Friday, 13 September 2013

Wonderful Wrynecks

This autumn has seen a larger than usual passage of wrynecks, with good numbers of these smart little birds arriving on the coast over a single weekend. Most were seen at traditional sites, like the dunes at Holme and the short turf of Beeston Bump, but a few turned up further inland, including one at the RSPB’s Strumpshaw Fen reserve.

The wryneck is a member of the woodpecker family, a sister species with an ancient and separate lineage from our other woodpeckers. It was once a familiar breeding species in England, with most English counties holding breeding pairs at the end of the Nineteenth Century. Since then the breeding population has evaporated, with numbers dwindling over the following decades and the species lost as a regular breeder. Very occasional breeding attempts are noted today and the wryneck is now best regarded as a passage visitor, passing through on spring and autumn migration. Unusually for a woodpecker the wryneck is a long-distance migrant, with western populations breeding in northern Europe and wintering in sub-Saharan Africa.

Passage wrynecks seem to like the short turf of garden lawns, a consequence of the ant colonies they support. Spending a lot of time on the ground, wrynecks can be tricky to spot because of their vermiculated plumage: a mix of browns, greys and black. Unlike other woodpeckers wrynecks do not use their tail for support when climbing, nor do they hammer at wood with their bill, preferring instead to chisel and lever away material.

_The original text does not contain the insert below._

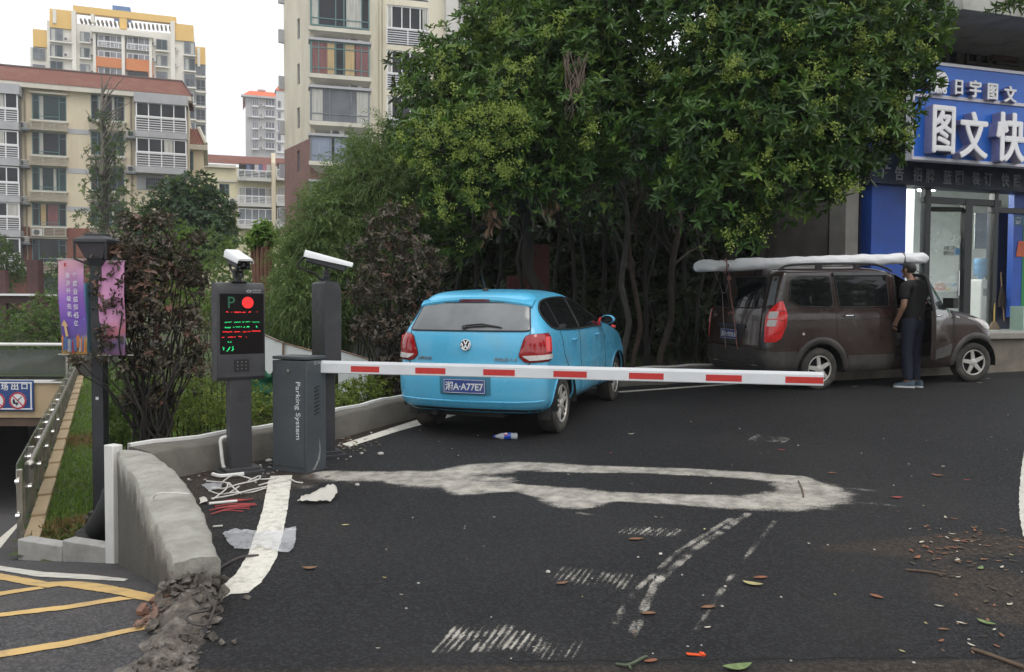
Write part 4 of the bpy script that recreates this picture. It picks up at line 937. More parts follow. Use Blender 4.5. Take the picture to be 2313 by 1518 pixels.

The loss of wrynecks from Britain as a breeding species has been linked by some to a decline in ant populations, but it is more likely to be the result of a wider decline in populations over the western European part of the breeding range. Britain is on the margins of this breeding range and any decline in populations elsewhere is likely to have had an impact here. Your best chance of seeing a wryneck is to visit the coast at this time of the year and to seek out areas of short turf – golf courses are ideal. Watch the weather forecast the evening before and look for a run of easterly winds that may push autumn migrants towards our shores.